そして、お産から三日目には、雨上がりの道を高下駄を履いて、赤児は伊八郎が抱き、倉橋村から14キロを歩いておやしきへ帰りました。
「もう、こいそはん来る時分やなあ」とお待ちくだされていた教祖は、たいへん喜ばれ、赤児をお抱きになり、いくゑと名づけてくださるのです。
当時、お産は穢れであり、さまざまな禁忌(タブー)がありました。その中にあって、常識よりも、親なる神様のお言葉を信じきって通られたのです。
人をわるく言わんよう
伊八郎は、身上や事情に出合うたび、教祖から親しくお話を聴かせていただき、その場で書きとりました。それは、教祖がこいそにお聞かせくださったお話でもあります。

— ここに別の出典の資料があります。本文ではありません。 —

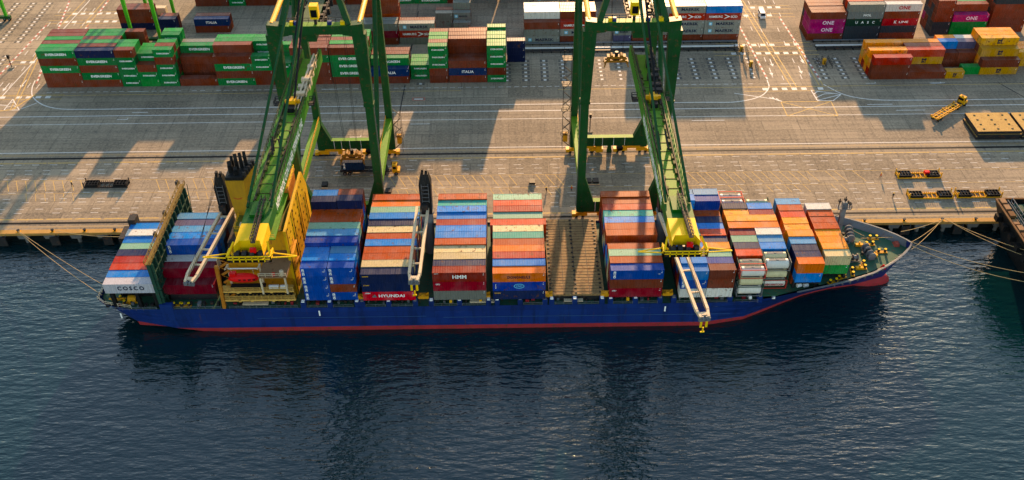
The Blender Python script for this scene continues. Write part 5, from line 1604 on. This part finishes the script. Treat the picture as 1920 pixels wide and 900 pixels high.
lab = ['bottom', 'middle', 'top']
for k in range(3):
    pontoon(138.0 + (0, .25, -.1)[k], 71.3 + (.1, -.2, 0)[k], .1 + k * 1.0, 'rusty hatch cover, %s one of the nearer stack on the right apron' % lab[k])
    pontoon(151.5 + (0, -.2, .1)[k], 71.3 + (0, .2, -.1)[k], .1 + k * 1.0, 'rusty hatch cover, %s one of the stack at the right edge' % lab[k])


# rubber tyred yard cranes
def yard_crane(dx, lab):
    r = thing('yard_crane', lab, 'yard crane', (-123.5 + dx, 147, 0), 'green yard cranes')
    x0, x1, y0, y1 = -130.2 + dx, -120.8 + dx, 138.2, 156.5
    for x in (x0, x1):
        for y in (y0, y1):
            t = MB(); t.frus((x, y, 1.6), .9, .9, (x, y, 26), 1.3, 1.2); t.build('leg', paint('yard_crane_green', '3FA01C', .45, .3) if not dx and (x, y) == (x0, y0) else bpy.data.materials['yard_crane_green'], r)
        t = MB(); t.box(x - .7, y0 - 2, 26, x + .7, y1 + 2, 28); t.build('top_girder', M_GREEN, r)
    for y in (y0, y1):
        t = MB(); t.box(x0 - 1.5, y - .6, 1.0, x1 + 1.5, y + .6, 1.9); sb = t.build('sill_beam', M_GREEN, r)
        wheels(r, [(x, y + k, .7) for x in (x0 - .8, x0 + .9, x1 - .9, x1 + .8) for k in (0,)], .7, .7, (0, 1, 0))
    t = MB(); t.box(x0 + 1.5, y1 - 1, 1.9, x1 - 2.5, y1 + 1.2, 4.6); t.build('power_house', M_CREAM, r)
    t = MB(); t.box(x0 + 2, 146, 26.2, x1 - 2, 150, 28.6); t.build('trolley', M_DARK, r)
    return r


yard_crane(0, 'bright green yard crane standing over the rear left stacks')
yard_crane(-61, 'green yard crane at the upper left edge of the yard')

# low reefer-rack barriers along the yard lanes
def barrier(x0, x1, y, lab, mt):
    r = thing('yard_barrier', lab, 'barrier', ((x0 + x1) / 2, y, 0), 'long yard barriers')
    t = MB(); t.box(x0, y - .3, .5, x1, y + .3, .8)
    t.build('beam', mt, r)
    t = MB()
    n_ = int((x1 - x0) / 3)
    for k in range(n_ + 1): xx = x0 + k * (x1 - x0) / n_; t.box(xx - .12, y - .5, 0, xx + .12, y + .5, .5)
    t.box(x0, y - .1, .02, x1, y + .1, .1)
    t.build('support_frame', M_DARK, r)


barrier(5.6, 79.2, 133.2, 'pale barrier rail close in front of the grey and red stacks', M_GREYS)
barrier(5.6, 78.6, 129.6, 'white topped barrier rail before the grey and red stacks', M_WHITE)
barrier(5.6, 80.4, 127.6, 'dark barrier rail nearest the empty container slots', M_DARK)
barrier(105.6, 134, 132.9, 'pale barrier rail in front of the magenta stacks', M_GREYS)
barrier(105.4, 133, 129.2, 'white topped barrier rail before the magenta stacks', M_WHITE)
barrier(105.4, 136, 127.2, 'dark barrier rail behind the yellow stacks', M_DARK)

# lattice gate ends of the barriers, light posts
def gate_post(x, y, lab):
    r = thing('cable_gate', lab, 'gate', (x, y, 0), 'steel gates at the barrier ends')
    t = MB()
    for k in range(3): t.rail([(x - 2 + k * 2, y - 3, 0), (x - 2 + k * 2, y + 3, 0)], 1.5, .06, 1.2)
    t.build('frame', M_DARK, r)
    t = MB(); t.box(x - .5, y - .5, 0, x + .5, y + .5, 2.0); t.build('control_box', M_OCHRE, r)


gate_post(79.5, 127, 'dark steel gate at the right end of the barriers by grey stacks')
gate_post(80.6, 116.5, 'dark steel gate beside the kerb left of the right road')
gate_post(105.2, 117.5, 'dark steel gate beside the kerb right of the right road')


def signal_post(x, y, lab, h=4.5):
    r = thing('signal_post', lab, 'post', (x, y, 0))
    t = MB(); t.tube((x, y, 0), (x, y, h), .14, 8); t.build('pole', M_DARK, r)
    t = MB(); t.box(x - .35, y - .3, h - .9, x + .35, y + .3, h + .3); t.build('head', M_BLACK, r)
    t = MB(); t.tube((x, y, 0), (x, y, .4), .9, 12); t.build('base', M_CONC, r)


signal_post(-166.4, 121.5, 'dark signal post standing on the left yard road')
signal_post(24.4, 78.2, 'slim red brown post standing between the right crane legs', 6)
signal_post(24.9, 73.6, 'short red brown post near the sill of the right crane', 1.4)

# small quay hardware
def bin_pair(x, y, lab, n_):
    r = thing('cable_pit', lab, 'pit cover', (x, y, 0), 'dark cable pits on the apron')
    for k in range(n_):
        t = MB(); t.box(x + k * 2.1 - .8, y - 1.0, 0, x + k * 2.1 + .8, y + 1.0, .9); t.build('lid', M_BLACK, r)
    t = MB(); t.box(x - 1, y - 1.2, 0, x + (n_ - 1) * 2.1 + 1, y - 1.0, .3); t.build('sill', M_CREAM, r)


bin_pair(22.1, 52.5, 'dark twin cable pit inside the right crane gate', 2)
bin_pair(6.4, 52.5, 'dark single cable pit left of the right crane', 1)
bin_pair(-35.6, 49.0, 'dark twin cable pit beside the left crane leg', 2)
bin_pair(-51.6, 52.4, 'dark cable pit under the left crane', 1)


def bollard(x, lab):
    r = thing('mooring_bollard', lab, 'bollard', (x, QY + .8, 0), 'mooring bollards along the quay edge')
    t = MB(); t.tube((x, QY + .8, 0), (x, QY + .8, .45), .3, 12, .24); t.tube((x, QY + .8, .45), (x, QY + .8, .62), .42, 12); t.build('post', M_BLACK, r)
    t = MB(); t.box(x - .6, QY + .3, 0, x + .6, QY + 1.3, .05); t.build('plate', M_OCHRE, r)


bw_ = ['first', 'second', 'third', 'fourth', 'fifth', 'sixth', 'seventh']
for i, x in enumerate((-138, -130, -121, -112.5, -104.5)): bollard(x, 'black bollard on the left quay edge, %s from the left' % bw_[i])
for i, x in enumerate((88.6, 94, 104.5, 114.6, 123.5)): bollard(x, 'black bollard on the right quay edge, %s right of the bow' % bw_[i])


def fender(x, lab):
    r = thing('fender', lab, 'fender', (x, QY, -2.4), 'black rubber fenders hanging on the quay')
    t = MB(); t.box(x - 1.2, QY - .75, -3.6, x + 1.2, QY - .4, -.95); t.build('pad', M_DARK, r)
    t = MB()
    for s in (-.6, .6): t.tube((x + s, QY - .4, -2), (x + s, QY + .12, -2), .5, 12, .6)
    t.build('rubber_cone', M_RUBBER, r)
    t = MB()
    for s in (-1, 1): t.tube((x + s, QY - .4, -1.0), (x + s * 1.2, QY + .1, -.3), .05, 5)
    t.build('chain', M_GREYS, r)


for i, x in enumerate((-134.5, -120.5, -106.5)): fender(x, 'black fender below the left quay edge, %s from the left' % bw_[i])
for i, x in enumerate((91.0, 105.0, 119.0)): fender(x, 'black fender below the right quay edge, %s right of the bow' % bw_[i])

# ------------------------------------------------------------------ the second ship at the right edge
M_TRAY2 = paint('rusty_cap_steel', '6A4A28', .8, .6, rust=.5)
s2 = thing('moored_ship', 'dark hulled ship whose stern corner enters at the right edge', 'ship', (150, 18, WZ))
t = MB()
sec2 = [(124.6, 4.5, 30.6, 9.2), (127.5, 2.0, 31.2, 9.0), (140, .8, 31.4, 8.6), (230, .8, 31.4, 8.4)]
for (xa, n0, f0, za), (xb, n1, f1, zb) in zip(sec2, sec2[1:]):
    t.face([(xa, n0, za), (xb, n1, zb), (xb + (1 if xb > 130 else 5), n1 + .8, WZ - 3), (xa + 6, n0 + 3, WZ - 3)])
    t.face([(xa, f0, za), (xb, f1, zb), (xb + (1 if xb > 130 else 5), f1 - .8, WZ - 3), (xa + 6, f0 - 3, WZ - 3)])
t.face([(124.6, 4.5, 9.2), (124.6, 30.6, 9.2), (130.6, 27.6, WZ - 3), (130.6, 7.5, WZ - 3)])
t.build('hull', M_HULLDARK, s2)
t = MB(); t.ext([(125.6, 5.6, 7.7), (128, 3, 7.7), (229, 2, 7.7), (229, 30.2, 7.7), (128, 30.0, 7.7), (125.6, 29.6, 7.7)], (0, 0, .2)); t.build('deck', M_DECK, s2)
t = MB()
for (xa, n0, f0, za), (xb, n1, f1, zb) in zip(sec2, sec2[1:]):
    t.bar((xa, n0 + .2, za), (xb, n1 + .2, zb), .5, .3); t.bar((xa, f0 - .2, za), (xb, f1 - .2, zb), .5, .3)
t.bar((124.8, 4.5, 9.2), (124.8, 30.6, 9.2), .5, .3)
t.build('bulwark_cap', M_TRAY2, s2)
for k in range(9):
    t = MB(); y = 7 + k * 2.7; t.box(125.4, y, 7.9, 126.8, y + 1.9, 9.0 + rs.random() * .6); t.build('deck_locker', M_BROWN if k % 3 else M_TRAY2, s2)
for k in range(5):
    t = MB(); y = 10 + k * 4; t.box(124.1 + k * 0, y, 5.4, 124.9 + .9, y + 1.6, 7.0); t.build('fairlead', M_BLACK, s2)
for i, (x, y) in enumerate(((129.5, 26), (130.5, 20), (130, 13), (134, 8))):
    t = MB(); t.tube((x, y - 1.3, 8.9), (x, y + 1.3, 8.9), .9, 14); t.box(x - .8, y - 1.6, 7.9, x + .8, y + 1.6, 8.3); t.build('mooring_winch', M_GREYS if i % 2 else M_DKGREEN, s2)
t = MB(); t.box(131.5, 8, 7.9, 140, 27, 10.6); t.build('deckhouse', M_DARK, s2)
t = MB(); t.rail([(127.4, 29.8, 7.9), (127.4, 6, 7.9)], 1.6, .07, 1.5); t.rail([(128.4, 29.8, 7.9), (128.4, 6, 7.9)], 2.2, .07, 1.5); t.build('deck_railing', M_GREYS, s2)


# ------------------------------------------------------------------ mooring ropes
def rope(a, b, sag, lab):
    A, B = Vector(a), Vector(b)
    pts = [A.lerp(B, k / 12) - Vector((0, 0, sag * 4 * (k / 12) * (1 - k / 12))) for k in range(13)]
    mb = MB(); mb.poly([tuple(p) for p in pts], .06, 6)
    o_ = mb.build('mooring_rope', M_ROPE, None, base=a)
    tag(o_, lab, 'rope', 'mooring ropes')


rope((114.6, 33.5, .5), (97.0, 19.4, 8.0), .5, 'mooring rope from quay bollard to far side of the blue bow')
rope((114.8, 33.5, .5), (98.0, 15.0, 8.2), .7, 'mooring rope from quay bollard to the tip of the blue bow')
rope((114.5, 33.5, .5), (97.4, 12.6, 8.0), 1.0, 'slack mooring rope from quay bollard to near side of bow')
rope((115.2, 33.5, .5), (125.8, 12.0, 7.4), .6, 'mooring rope from quay bollard to the dark ship, upper one')
rope((115.4, 33.5, .5), (126.2, 9.0, 7.4), .9, 'mooring rope from quay bollard to the dark ship, lower one')
rope((98.0, 15.6, 8.0), (131.0, 3.2, 6.4), 1.6, 'long mooring rope between the blue bow and dark ship, upper one')
rope((98.0, 14.2, 7.8), (131.0, 1.4, 5.2), 2.2, 'long mooring rope between the blue bow and dark ship, lower one')
rope((-130, 33.6, .5), (-96.4, 6.0, 5.0), .8, 'mooring rope from the left bollard to the stern, upper one')
rope((-130.2, 33.6, .5), (-96.8, 3.4, 4.8), 1.3, 'mooring rope from the left bollard to the stern, lower one')
rope((-121, 33.6, .5), (-97.2, 25.0, 5.0), .8, 'dark mooring rope running close along the quay to the stern')


# ------------------------------------------------------------------ people on the apron
def person(x, y, rot, lab, cloth, lean):
    r = thing('person', lab, 'person', (x, y, 0))
    J = [(0, 0, .95), (0, .02, 1.2), (0, .0, 1.42), (0, -.02, 1.53), (0, -.03, 1.66), (0, -.03, 1.78),
         (.1, 0, .9), (.12, -.12 * lean, .5), (.12, -.05 * lean, .07), (.12, -.2 - .05 * lean, .04),
         (-.1, 0, .9), (-.12, .16 * lean, .5), (-.12, .28 * lean, .09), (-.12, .16 * lean, .04),
         (.2, 0, 1.4), (.27, .04, 1.13), (.27, -.1, .9), (.27, -.14, .8),
         (-.2, 0, 1.4), (-.27, .0, 1.13), (-.26, -.14, .9), (-.26, -.18, .8)]
    E_ = [(0, 1), (1, 2), (2, 3), (3, 4), (4, 5), (0, 6), (6, 7), (7, 8), (8, 9), (0, 10), (10, 11), (11, 12), (12, 13), (2, 14), (14, 15), (15, 16), (16, 17), (2, 18), (18, 19), (19, 20), (20, 21)]
    Rr = [.16, .15, .16, .06, .1, .08, .1, .07, .05, .05, .1, .07, .05, .05, .07, .05, .04, .035, .07, .05, .04, .035]
    me = bpy.data.meshes.new('body')
    me.from_pydata(J, E_, [])
    o_ = bpy.data.objects.new('body', me); col.objects.link(o_)
    md = o_.modifiers.new('skin', 'SKIN'); md.use_smooth_shade = True
    for i, q in enumerate(Rr): me.skin_vertices[0].data[i].radius = (q, q)
    me.skin_vertices[0].data[0].use_root = True
    ss = o_.modifiers.new('sub', 'SUBSURF'); ss.levels = 1; ss.render_levels = 1
    bpy.context.view_layer.update()
    m2 = bpy.data.meshes.new_from_object(o_.evaluated_get(bpy.context.evaluated_depsgraph_get()))
    bpy.data.objects.remove(o_)
    o_ = bpy.data.objects.new('body', m2); col.objects.link(o_)
    skin, shirt, trousers = paint('skin', '8A5A3C', .6, 0), cloth, M_DARK
    m2.materials.clear()
    for q in (trousers, shirt, skin): m2.materials.append(q)
    for p in m2.polygons:
        z = p.center.z; p.material_index = 0 if z < .92 and abs(p.center.x) < .22 else (1 if z < 1.52 and z > .88 else 2)
    o_.parent = r
    t = MB(); t.tube((x, y - .03, 1.72), (x, y - .03, 1.86), .13, 12, .09); t.tube((x, y - .03, 1.71), (x, y - .03, 1.74), .17, 12); t.build('helmet', M_YELLOWB, r)
    r.rotation_euler = (0, 0, rot)


M_VEST = paint('orange_vest', 'D85A18', .7, .1)
person(104.1, 52.9, .6, 'person in orange vest walking on the apron left of the upper gear frame', M_VEST, 1)
person(104.6, 43.6, 2.4, 'person in dark clothes standing on the apron nearest the bow', M_DARK, .3)
person(-122.6, 53.6, 1.5, 'person in dark clothes walking alone on the left apron', M_DARK, 1)
person(10.2, 48.2, -.5, 'person in dark clothes walking left of the right crane', M_DARK, 1)
person(17.2, 48.6, 2.9, 'person in orange vest standing near the right crane ladder', M_VEST, .3)
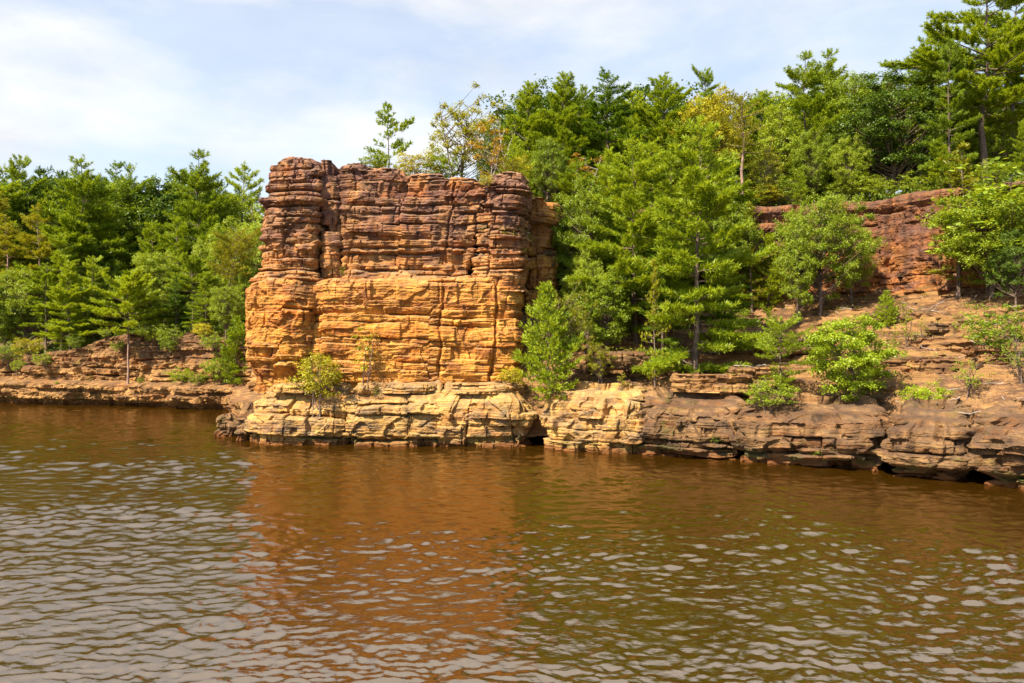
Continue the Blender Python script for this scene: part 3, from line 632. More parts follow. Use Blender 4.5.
# loose slabs on the slope
lo = slab(X_at(938, 46.5), 46.5, 6.5, 0.75, 0.5, 0.55, 77, M['rock_brown'], 0.1, 'boulder'); lo['label'] = 'dark flat boulder lying on the sandy slope above the saplings'; lo['category'] = 'boulder'
lo = slab(X_at(985, 44), 44, 6.0, 0.8, 0.4, 0.5, 78, M['rock_brown'], -0.2, 'boulder'); lo['label'] = 'brown slab on the upper slope beside the pale fallen branch'; lo['category'] = 'boulder'
lo = slab(X_at(712, 43.0), 43.0, 3.3, 2.3, 1.1, 0.95, 79, M['rock_left'], -0.4, 'boulder'); lo['label'] = 'wide split ledge slab under the roots of the big slope pine'; lo['category'] = 'boulder'

# bedrock ledges breaking through the slope
for (px, Y, z, lx, ly, h, sd_, rz, lab) in [
 (880, 42.5, 4.2, 1.9, .7, .75, 91, .35, 'tan bedded ledge behind the lime green tree at mid slope'),
 (800, 47.0, 5.6, 2.4, .8, .8, 92, .1, 'long brown ledge under the thin trunks of the rounded bright tree'),
 (945, 41.0, 4.4, 1.7, .6, .7, 93, .55, 'tan ledge crossing the slope above the twisted sparse tree'),
 (905, 50.5, 7.4, 2.2, .8, .6, 94, .15, 'low ledge just below the red cliff beside the little round pine'),
 (1000, 40.0, 5.0, 1.6, .7, .8, 95, .7, 'dark ledge at the right edge under the twiggy tree'),
 (620, 47.5, 4.6, 2.0, .8, .8, 96, -.1, 'shaded ledge on the slope between waterside young pine and big layered pine'),
 (760, 43.5, 3.9, 1.8, .8, .7, 97, .1, 'bedded ledge behind the small flat boughed pine'),
]:
    lo = slab(X_at(px, Y), Y, z - .3, lx, ly, h + .3, sd_, M['rock_left' if sd_ % 2 else 'rock_brown'], -rz, 'rock_ledge')
    lo['label'] = lab; lo['category'] = 'rock ledge'; lo['group'] = 'bedrock ledges on the right slope'

# left bank cliff
lb = sheet_rock('sandstone_cliff', [(-72, 87.5), (-60, 82.5), (-51, 79.3), (-46, 77.2), (-39, 75.6), (-33, 73.8), (-27.3, 71), (-22.5, 69), (-20.5, 64), (-18.5, 56), (-15.5, 52)],
    lambda x, y: -1.2 + 0 * x, lambda x, y: np.interp(x, [-70, -51, -44, -38, -30, -24, -18], [4.8, 4.6, 5.0, 6.6, 6.7, 5.6, 3.6]),
    lambda v, z, x, zt: np.interp(z, [-1, 0, .4, .6, 1.9, 2.1, 2.3, 3.4, 5.6], [0.4, 0.4, 0.5, 0.9, 1.0, 0.6, -0.3, -0.6, -1.1]) + 0.7 * perlin(x * 0.25, z * 0.3, 4.0), M['rock_left'], seed=81, cap=9, caprise=0.04,
    tmin=0.3, tmax=0.9, amp=0.2, groove=0.3, bamp=0.2, rough=0.45, block=(1.5, 5), ds=0.1, dz=0.07)
lb['label'] = 'long low banded cliff along the far left shore below the pine forest'; lb['category'] = 'cliff'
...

その克明な記録は、いま、『根のある花・山田伊八郎――先人の遺した教話(3)』(道友社新書)によって読ませていただくことができます。
そこでは、親神様が元のやしきにおいて人間と世界を創められた、元初りのお話ばかり語られています。そして、心を澄まして、きれいな心になるということを強くさとされています。
明治17年4月9日(旧3月14日)の項をとりあげます。こいその右足が痛むので伊八郎がおやしきへ帰ると、教祖は、すぐにお話を聴かせてくださいました。お話には、「人を腹立ささず。人を腹立させば、人また我を腹立さし。
人をうらみな。人をうらみたら、人また我を、うらみたり。
人に物を買うときは、代価をねぎりな。
また人に物を売るときには、かけね、ゆいな。
人に、そんをかけたら、人また我に、そんをかけるべし。
人の事(わるぐち)を、ゆわんようにせよ」とあります。そして当時、警察の干渉がきびしいので、教祖を留置する役人の足が立たぬように、おやしきの門の内へも入れぬようにされたらよいのにと申したところ、その後、足痛になる。これを思案せよ、と添え書きがあります。
一れつ人間は、みな神の子、お互いは兄弟姉妹である。これをよく思案して、人をわるく言わんよう、といわれるのです。
教祖の「先になると、このやしきで暮らすようになるのやで」というお言葉どおり、明治44年からは、伊八郎の本部員登用にともない、懐かしいおやしきで懸命につとめました。「教祖から南半国の理を授けられたのやから、わしは七度生れかわっても、この理を生かして見せる。でないと教祖に申しわけない。尊い理をいただいたとは言えん。三人前の働きではまだ足らん、十人前の働きするのや」と語り、「おふでさき」を、老眼鏡をかけて読まれるのがつねであったといわれます。
どのような中も、教祖のお心をもとめ、心を澄まして通りきられた姿勢をうかがうことができます。